| Stated goal |
Write out each line of the listing as it stands, without the images.
■ ■ ■ ■
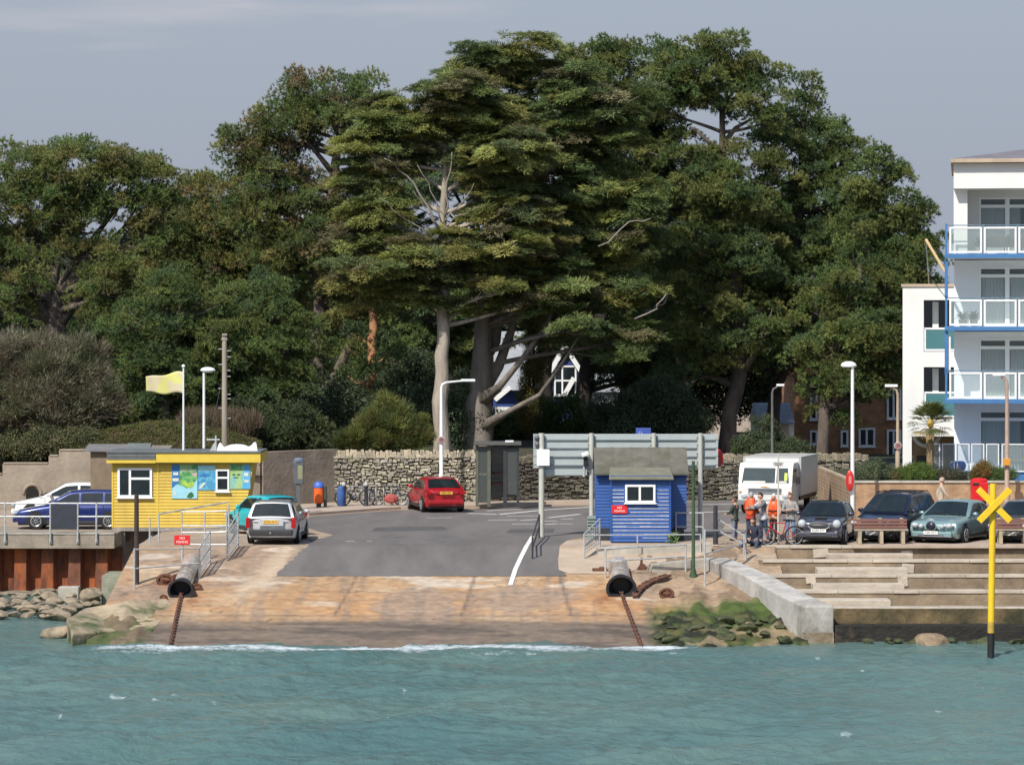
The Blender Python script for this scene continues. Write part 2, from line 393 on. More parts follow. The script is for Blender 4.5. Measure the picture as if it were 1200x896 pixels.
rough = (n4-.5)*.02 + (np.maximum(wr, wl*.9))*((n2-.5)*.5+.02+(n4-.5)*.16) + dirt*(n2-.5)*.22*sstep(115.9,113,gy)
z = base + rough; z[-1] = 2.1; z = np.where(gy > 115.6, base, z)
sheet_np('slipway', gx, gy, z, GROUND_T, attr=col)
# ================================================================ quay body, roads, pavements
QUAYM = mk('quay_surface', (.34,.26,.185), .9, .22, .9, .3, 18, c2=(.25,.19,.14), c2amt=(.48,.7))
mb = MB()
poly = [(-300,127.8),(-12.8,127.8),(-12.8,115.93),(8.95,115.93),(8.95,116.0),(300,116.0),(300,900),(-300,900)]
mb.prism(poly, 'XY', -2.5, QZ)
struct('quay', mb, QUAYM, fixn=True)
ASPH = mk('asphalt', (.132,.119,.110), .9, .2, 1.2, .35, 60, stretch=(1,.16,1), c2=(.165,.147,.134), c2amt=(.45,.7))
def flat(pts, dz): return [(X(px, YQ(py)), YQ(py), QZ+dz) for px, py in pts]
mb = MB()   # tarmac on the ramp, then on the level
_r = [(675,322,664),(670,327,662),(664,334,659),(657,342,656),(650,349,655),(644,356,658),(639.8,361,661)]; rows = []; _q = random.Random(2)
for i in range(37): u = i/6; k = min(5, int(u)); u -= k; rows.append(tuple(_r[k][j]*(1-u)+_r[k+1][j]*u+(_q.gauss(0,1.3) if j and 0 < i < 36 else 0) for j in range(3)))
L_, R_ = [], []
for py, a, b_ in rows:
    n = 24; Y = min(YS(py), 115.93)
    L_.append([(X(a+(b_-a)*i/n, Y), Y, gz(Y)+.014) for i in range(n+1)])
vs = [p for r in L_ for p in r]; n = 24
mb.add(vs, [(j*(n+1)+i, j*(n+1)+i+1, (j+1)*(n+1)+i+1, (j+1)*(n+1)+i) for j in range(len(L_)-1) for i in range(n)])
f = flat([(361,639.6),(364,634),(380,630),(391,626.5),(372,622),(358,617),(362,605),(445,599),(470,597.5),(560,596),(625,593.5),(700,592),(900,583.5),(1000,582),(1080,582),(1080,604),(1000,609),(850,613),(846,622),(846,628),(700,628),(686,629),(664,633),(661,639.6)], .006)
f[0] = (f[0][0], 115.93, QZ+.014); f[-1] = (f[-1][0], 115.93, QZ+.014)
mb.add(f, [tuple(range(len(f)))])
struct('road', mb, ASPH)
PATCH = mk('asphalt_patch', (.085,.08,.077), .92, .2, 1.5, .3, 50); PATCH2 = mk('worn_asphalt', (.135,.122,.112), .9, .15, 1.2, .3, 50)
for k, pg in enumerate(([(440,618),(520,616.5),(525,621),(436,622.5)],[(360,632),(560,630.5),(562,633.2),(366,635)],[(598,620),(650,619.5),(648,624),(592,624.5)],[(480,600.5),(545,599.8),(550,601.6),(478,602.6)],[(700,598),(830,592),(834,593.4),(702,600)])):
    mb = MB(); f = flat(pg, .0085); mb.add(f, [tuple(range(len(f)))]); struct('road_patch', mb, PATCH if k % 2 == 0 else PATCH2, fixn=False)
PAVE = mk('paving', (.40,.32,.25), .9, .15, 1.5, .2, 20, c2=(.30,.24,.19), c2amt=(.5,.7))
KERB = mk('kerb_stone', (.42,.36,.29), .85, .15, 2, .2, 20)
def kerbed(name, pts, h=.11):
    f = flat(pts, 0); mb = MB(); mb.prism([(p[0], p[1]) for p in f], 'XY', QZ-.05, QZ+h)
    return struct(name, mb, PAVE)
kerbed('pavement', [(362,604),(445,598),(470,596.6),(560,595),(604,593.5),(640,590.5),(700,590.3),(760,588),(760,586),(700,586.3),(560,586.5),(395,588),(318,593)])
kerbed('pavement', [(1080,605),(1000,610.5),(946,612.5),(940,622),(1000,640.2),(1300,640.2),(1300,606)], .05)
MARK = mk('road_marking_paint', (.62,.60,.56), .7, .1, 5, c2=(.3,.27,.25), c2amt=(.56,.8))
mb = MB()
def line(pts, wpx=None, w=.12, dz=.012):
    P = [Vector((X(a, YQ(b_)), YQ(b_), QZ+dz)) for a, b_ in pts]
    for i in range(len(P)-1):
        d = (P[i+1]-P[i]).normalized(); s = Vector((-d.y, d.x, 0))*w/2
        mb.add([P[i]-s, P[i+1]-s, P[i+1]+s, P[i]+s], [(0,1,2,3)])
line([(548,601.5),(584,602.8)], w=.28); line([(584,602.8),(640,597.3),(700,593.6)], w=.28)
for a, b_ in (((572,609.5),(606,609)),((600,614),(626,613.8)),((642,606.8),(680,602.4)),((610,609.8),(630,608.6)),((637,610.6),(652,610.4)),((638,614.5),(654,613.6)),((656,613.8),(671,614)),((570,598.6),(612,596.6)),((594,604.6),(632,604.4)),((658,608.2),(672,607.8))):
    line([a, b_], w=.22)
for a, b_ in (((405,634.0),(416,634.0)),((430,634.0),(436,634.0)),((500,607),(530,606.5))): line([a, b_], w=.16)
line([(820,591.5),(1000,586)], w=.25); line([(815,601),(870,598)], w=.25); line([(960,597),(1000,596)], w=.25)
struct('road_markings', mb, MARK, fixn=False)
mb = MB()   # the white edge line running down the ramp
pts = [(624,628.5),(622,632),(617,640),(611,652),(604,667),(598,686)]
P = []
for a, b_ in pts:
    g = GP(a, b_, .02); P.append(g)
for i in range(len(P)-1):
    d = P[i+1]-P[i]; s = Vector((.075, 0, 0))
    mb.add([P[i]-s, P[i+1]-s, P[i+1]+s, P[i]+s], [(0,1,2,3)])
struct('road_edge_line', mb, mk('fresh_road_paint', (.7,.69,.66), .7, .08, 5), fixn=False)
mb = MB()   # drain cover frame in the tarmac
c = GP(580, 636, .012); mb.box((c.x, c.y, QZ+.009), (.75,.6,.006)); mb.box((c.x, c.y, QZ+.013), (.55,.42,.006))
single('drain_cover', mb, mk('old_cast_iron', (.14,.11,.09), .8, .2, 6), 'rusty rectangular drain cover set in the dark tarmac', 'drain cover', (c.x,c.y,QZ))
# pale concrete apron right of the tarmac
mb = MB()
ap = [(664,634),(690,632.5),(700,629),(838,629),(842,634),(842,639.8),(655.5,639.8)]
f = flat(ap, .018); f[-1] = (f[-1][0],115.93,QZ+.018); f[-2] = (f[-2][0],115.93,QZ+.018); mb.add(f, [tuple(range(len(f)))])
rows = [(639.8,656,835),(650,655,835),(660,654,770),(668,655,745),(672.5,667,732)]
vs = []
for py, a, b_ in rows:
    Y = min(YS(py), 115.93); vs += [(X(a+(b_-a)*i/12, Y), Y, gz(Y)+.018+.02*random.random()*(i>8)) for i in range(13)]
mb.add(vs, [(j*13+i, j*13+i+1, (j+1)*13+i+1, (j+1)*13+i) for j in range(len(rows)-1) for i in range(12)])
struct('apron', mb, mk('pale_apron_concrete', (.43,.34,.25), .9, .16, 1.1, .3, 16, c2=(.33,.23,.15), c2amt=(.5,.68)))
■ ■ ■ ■
| Correct result |
The Blender Python script for this scene continues. Write part 2, from line 393 on. More parts follow. The script is for Blender 4.5. Measure the picture as if it were 1200x896 pixels.
rough = (n4-.5)*.02 + (np.maximum(wr, wl*.9))*((n2-.5)*.5+.02+(n4-.5)*.16) + dirt*(n2-.5)*.22*sstep(115.9,113,gy)
z = base + rough; z[-1] = 2.1; z = np.where(gy > 115.6, base, z)
sheet_np('slipway', gx, gy, z, GROUND_T, attr=col)
# ================================================================ quay body, roads, pavements
QUAYM = mk('quay_surface', (.34,.26,.185), .9, .22, .9, .3, 18, c2=(.25,.19,.14), c2amt=(.48,.7))
mb = MB()
poly = [(-300,127.8),(-12.8,127.8),(-12.8,115.93),(8.95,115.93),(8.95,116.0),(300,116.0),(300,900),(-300,900)]
mb.prism(poly, 'XY', -2.5, QZ)
struct('quay', mb, QUAYM, fixn=True)
ASPH = mk('asphalt', (.132,.119,.110), .9, .2, 1.2, .35, 60, stretch=(1,.16,1), c2=(.165,.147,.134), c2amt=(.45,.7))
def flat(pts, dz): return [(X(px, YQ(py)), YQ(py), QZ+dz) for px, py in pts]
mb = MB()   # tarmac on the ramp, then on the level
_r = [(675,322,664),(670,327,662),(664,334,659),(657,342,656),(650,349,655),(644,356,658),(639.8,361,661)]; rows = []; _q = random.Random(2)
for i in range(37): u = i/6; k = min(5, int(u)); u -= k; rows.append(tuple(_r[k][j]*(1-u)+_r[k+1][j]*u+(_q.gauss(0,1.3) if j and 0 < i < 36 else 0) for j in range(3)))
L_, R_ = [], []
for py, a, b_ in rows:
    n = 24; Y = min(YS(py), 115.93)
    L_.append([(X(a+(b_-a)*i/n, Y), Y, gz(Y)+.014) for i in range(n+1)])
vs = [p for r in L_ for p in r]; n = 24
mb.add(vs, [(j*(n+1)+i, j*(n+1)+i+1, (j+1)*(n+1)+i+1, (j+1)*(n+1)+i) for j in range(len(L_)-1) for i in range(n)])
f = flat([(361,639.6),(364,634),(380,630),(391,626.5),(372,622),(358,617),(362,605),(445,599),(470,597.5),(560,596),(625,593.5),(700,592),(900,583.5),(1000,582),(1080,582),(1080,604),(1000,609),(850,613),(846,622),(846,628),(700,628),(686,629),(664,633),(661,639.6)], .006)
f[0] = (f[0][0], 115.93, QZ+.014); f[-1] = (f[-1][0], 115.93, QZ+.014)
mb.add(f, [tuple(range(len(f)))])
struct('road', mb, ASPH)
PATCH = mk('asphalt_patch', (.085,.08,.077), .92, .2, 1.5, .3, 50); PATCH2 = mk('worn_asphalt', (.135,.122,.112), .9, .15, 1.2, .3, 50)
for k, pg in enumerate(([(440,618),(520,616.5),(525,621),(436,622.5)],[(360,632),(560,630.5),(562,633.2),(366,635)],[(598,620),(650,619.5),(648,624),(592,624.5)],[(480,600.5),(545,599.8),(550,601.6),(478,602.6)],[(700,598),(830,592),(834,593.4),(702,600)])):
    mb = MB(); f = flat(pg, .0085); mb.add(f, [tuple(range(len(f)))]); struct('road_patch', mb, PATCH if k % 2 == 0 else PATCH2, fixn=False)
PAVE = mk('paving', (.40,.32,.25), .9, .15, 1.5, .2, 20, c2=(.30,.24,.19), c2amt=(.5,.7))
KERB = mk('kerb_stone', (.42,.36,.29), .85, .15, 2, .2, 20)
def kerbed(name, pts, h=.11):
    f = flat(pts, 0); mb = MB(); mb.prism([(p[0], p[1]) for p in f], 'XY', QZ-.05, QZ+h)
    return struct(name, mb, PAVE)
kerbed('pavement', [(362,604),(445,598),(470,596.6),(560,595),(604,593.5),(640,590.5),(700,590.3),(760,588),(760,586),(700,586.3),(560,586.5),(395,588),(318,593)])
kerbed('pavement', [(1080,605),(1000,610.5),(946,612.5),(940,622),(1000,640.2),(1300,640.2),(1300,606)], .05)
MARK = mk('road_marking_paint', (.62,.60,.56), .7, .1, 5, c2=(.3,.27,.25), c2amt=(.56,.8))
mb = MB()
def line(pts, wpx=None, w=.12, dz=.012):
    P = [Vector((X(a, YQ(b_)), YQ(b_), QZ+dz)) for a, b_ in pts]
    for i in range(len(P)-1):
        d = (P[i+1]-P[i]).normalized(); s = Vector((-d.y, d.x, 0))*w/2
        mb.add([P[i]-s, P[i+1]-s, P[i+1]+s, P[i]+s], [(0,1,2,3)])
line([(548,601.5),(584,602.8)], w=.28); line([(584,602.8),(640,597.3),(700,593.6)], w=.28)
for a, b_ in (((572,609.5),(606,609)),((600,614),(626,613.8)),((642,606.8),(680,602.4)),((610,609.8),(630,608.6)),((637,610.6),(652,610.4)),((638,614.5),(654,613.6)),((656,613.8),(671,614)),((570,598.6),(612,596.6)),((594,604.6),(632,604.4)),((658,608.2),(672,607.8))):
    line([a, b_], w=.22)
for a, b_ in (((405,634.0),(416,634.0)),((430,634.0),(436,634.0)),((500,607),(530,606.5))): line([a, b_], w=.16)
line([(820,591.5),(1000,586)], w=.25); line([(815,601),(870,598)], w=.25); line([(960,597),(1000,596)], w=.25)
struct('road_markings', mb, MARK, fixn=False)
mb = MB()   # the white edge line running down the ramp
pts = [(624,628.5),(622,632),(617,640),(611,652),(604,667),(598,686)]
P = []
for a, b_ in pts:
    g = GP(a, b_, .02); P.append(g)
for i in range(len(P)-1):
    d = P[i+1]-P[i]; s = Vector((.075, 0, 0))
    mb.add([P[i]-s, P[i+1]-s, P[i+1]+s, P[i]+s], [(0,1,2,3)])
struct('road_edge_line', mb, mk('fresh_road_paint', (.7,.69,.66), .7, .08, 5), fixn=False)
mb = MB()   # drain cover frame in the tarmac
c = GP(580, 636, .012); mb.box((c.x, c.y, QZ+.009), (.75,.6,.006)); mb.box((c.x, c.y, QZ+.013), (.55,.42,.006))
single('drain_cover', mb, mk('old_cast_iron', (.14,.11,.09), .8, .2, 6), 'rusty rectangular drain cover set in the dark tarmac', 'drain cover', (c.x,c.y,QZ))
# pale concrete apron right of the tarmac
mb = MB()
ap = [(664,634),(690,632.5),(700,629),(838,629),(842,634),(842,639.8),(655.5,639.8)]
f = flat(ap, .018); f[-1] = (f[-1][0],115.93,QZ+.018); f[-2] = (f[-2][0],115.93,QZ+.018); mb.add(f, [tuple(range(len(f)))])
rows = [(639.8,656,835),(650,655,835),(660,654,770),(668,655,745),(672.5,667,732)]
vs = []
for py, a, b_ in rows:
    Y = min(YS(py), 115.93); vs += [(X(a+(b_-a)*i/12, Y), Y, gz(Y)+.018+.02*random.random()*(i>8)) for i in range(13)]
mb.add(vs, [(j*13+i, j*13+i+1, (j+1)*13+i+1, (j+1)*13+i) for j in range(len(rows)-1) for i in range(12)])
struct('apron', mb, mk('pale_apron_concrete', (.43,.34,.25), .9, .16, 1.1, .3, 16, c2=(.33,.23,.15), c2amt=(.5,.68)))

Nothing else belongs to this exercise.